I know in my last blog I said that this one would chart my visit to Valley Parade, which is now more than a week ago, but yesterday was my first day off since that match and (after sleeping through most of it) I decided to listen to Luton Town’s visit to Bournemouth before starting to write.
This proved to be an excellent decision as the match at The Vitality Stadium, a.k.a. Dean Court was exponentially more exciting than the dross I endured in Bradford. This is down to one simple fact; the teams on the South Coast both went out fighting for the win in a way neither team in West Yorkshire had.
The only similarity between the games were that each half belonged to one team, with the visitors taking the first before the hosts fought back in the second.
The fight back in Yorkshire was paltry though with just the single goal pulled back to parity by the end of a game that really was a quintessential bore draw.
What happened on the South coast yesterday could be called many things, but boring? never boring.
Luton fans had travelled south with hope in their hearts as this was a match dedicated to their captain Tom Lockyer, who suffered a cardiac arrest on the pitch during the original fixture, and by half time it looked like being the perfect tribute.
Taking the lead within the first 10 minutes was an auspicious start and doubling their lead 20 minutes later was even better so by the time Ross Barkley rounded off the visitor’s hat-trick on the brink of half-time the away fans must have thought the game was won.
Surely nothing could go wrong now they had such a comfortable lead and had been cutting through their hosts with consummate ease, like a boiling knife through melted butter, the only question left was how much better their goal difference would look as they lifted themselves out of the relegation zone, right?
WRONG, VERY WRONG INDEED!!!
No-one except those in the dressing rooms will ever know what was said at half-time, but Andoni Iraola’s words worked miracles whilst Rob Edward’s fell flat as both teams emerged from the tunnel as entirely new proposition in the second half.
From being soundly booed off the field at half-time Bournemouth came out like a herd of stampeding wildebeest that Luton utterly failed to deal with.
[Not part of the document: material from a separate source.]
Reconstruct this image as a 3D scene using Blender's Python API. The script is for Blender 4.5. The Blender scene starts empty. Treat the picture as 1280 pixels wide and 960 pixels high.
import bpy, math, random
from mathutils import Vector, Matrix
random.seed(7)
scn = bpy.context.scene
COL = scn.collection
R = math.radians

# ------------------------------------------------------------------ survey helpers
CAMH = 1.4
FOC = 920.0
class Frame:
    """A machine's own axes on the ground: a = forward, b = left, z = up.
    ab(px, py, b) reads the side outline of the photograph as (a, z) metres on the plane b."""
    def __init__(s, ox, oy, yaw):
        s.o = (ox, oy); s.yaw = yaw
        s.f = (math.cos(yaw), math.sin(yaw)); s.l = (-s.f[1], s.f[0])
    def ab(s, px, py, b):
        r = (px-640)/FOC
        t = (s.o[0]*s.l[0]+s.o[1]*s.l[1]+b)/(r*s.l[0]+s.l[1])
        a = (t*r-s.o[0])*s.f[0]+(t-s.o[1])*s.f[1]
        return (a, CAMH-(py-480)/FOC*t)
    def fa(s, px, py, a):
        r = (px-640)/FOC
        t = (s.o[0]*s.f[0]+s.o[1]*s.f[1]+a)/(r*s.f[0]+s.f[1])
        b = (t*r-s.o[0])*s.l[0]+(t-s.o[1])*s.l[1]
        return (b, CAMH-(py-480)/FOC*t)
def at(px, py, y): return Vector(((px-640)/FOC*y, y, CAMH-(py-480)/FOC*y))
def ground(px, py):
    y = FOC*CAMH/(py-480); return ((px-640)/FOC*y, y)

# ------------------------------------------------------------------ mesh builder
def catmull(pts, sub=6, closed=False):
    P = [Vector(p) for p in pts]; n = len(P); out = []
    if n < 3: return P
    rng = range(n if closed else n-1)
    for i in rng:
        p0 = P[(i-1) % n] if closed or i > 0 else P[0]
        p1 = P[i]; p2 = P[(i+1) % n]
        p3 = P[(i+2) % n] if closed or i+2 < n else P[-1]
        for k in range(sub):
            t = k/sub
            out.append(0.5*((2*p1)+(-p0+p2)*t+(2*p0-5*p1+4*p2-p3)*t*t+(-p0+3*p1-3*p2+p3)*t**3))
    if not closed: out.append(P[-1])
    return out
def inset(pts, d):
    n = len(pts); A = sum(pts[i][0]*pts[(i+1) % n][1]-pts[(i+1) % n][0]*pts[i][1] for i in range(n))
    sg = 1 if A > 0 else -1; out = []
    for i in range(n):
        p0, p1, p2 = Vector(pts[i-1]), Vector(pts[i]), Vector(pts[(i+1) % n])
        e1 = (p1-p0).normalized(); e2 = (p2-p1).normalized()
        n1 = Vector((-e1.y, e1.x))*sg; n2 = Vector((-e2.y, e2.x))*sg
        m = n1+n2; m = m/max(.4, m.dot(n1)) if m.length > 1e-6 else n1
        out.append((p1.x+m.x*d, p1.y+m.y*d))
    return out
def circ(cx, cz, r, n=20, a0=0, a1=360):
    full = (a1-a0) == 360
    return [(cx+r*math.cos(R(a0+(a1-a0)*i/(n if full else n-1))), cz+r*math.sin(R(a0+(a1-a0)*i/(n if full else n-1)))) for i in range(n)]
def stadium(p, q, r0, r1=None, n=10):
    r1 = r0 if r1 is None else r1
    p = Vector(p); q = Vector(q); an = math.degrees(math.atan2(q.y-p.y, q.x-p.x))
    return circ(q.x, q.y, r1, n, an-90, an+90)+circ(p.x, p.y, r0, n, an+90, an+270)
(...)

Instead the visitors were crushed under the weight of the onslaught, like Mufasa in The Lion King.
It took just 5 minutes for the rampaging visitors to pull one back, thanks to Dominic Solanke’s silky skill in the box to spin his marker and slide it home. This pushed the stampede into overdrive and 2 goals in as many minutes just after the hour mark saw the hosts restore parity on the night.
With 26 minutes of onslaught left to withstand it was now upto Luton’s players to show their steely determination to get over the line and for 18 minutes it looked like they might just manage it.
Once those 18 minutes had elapsed though they were looking for the referee to pull them over the top of the gorge to safety with his final whistle, but instead he was the scar of the story and kept them on the field to suffer their fate.
Fate’s crushing blow came moments later as Antoine Semenyo completed the brace he started 19 minutes earlier to hand the hosts a lead they would never relinquish, breaking every Luton Town fans heart in the process.
Depending on your allegiance this was either a comeback for the ages or the ultimate humiliation that saw all your hopes and dreams crushed into the depths of hell forever.
As a Brentford fan the dominant emotions for me were shock and overwhelming relief.
At halftime it looked like Luton’s win would leave us just 2 points above the dreaded dotted line and our visit to Burnley on Saturday would be a must-win match for a team that has won once outside London since March 2023 and have already lost to bottom-dwellers Sheffield United away from home this season.
The miraculous second half has kept our buffer at a far more comfortable 5 points and means that when I take my seat at Turf Moor it will be for the much less stressful must-not-lose relegation 6 pointer.
Meanwhile back at Kenilworth Road they have no time to linger on this humiliation as they have a proper relegation 6-pointer they must win in front of their home fans on Saturday, against Nottingham Forest.
A loss in their next match would be utterly devastating for Luton as Forest are the next team above them in the table and the team most likely to replace them going down to the shadowlands next season.
Burnley are absolutely destined for that elephant graveyard by the middle of May, but hopefully Brentford will have taken a huge step away from them once I am on the way home on Saturday.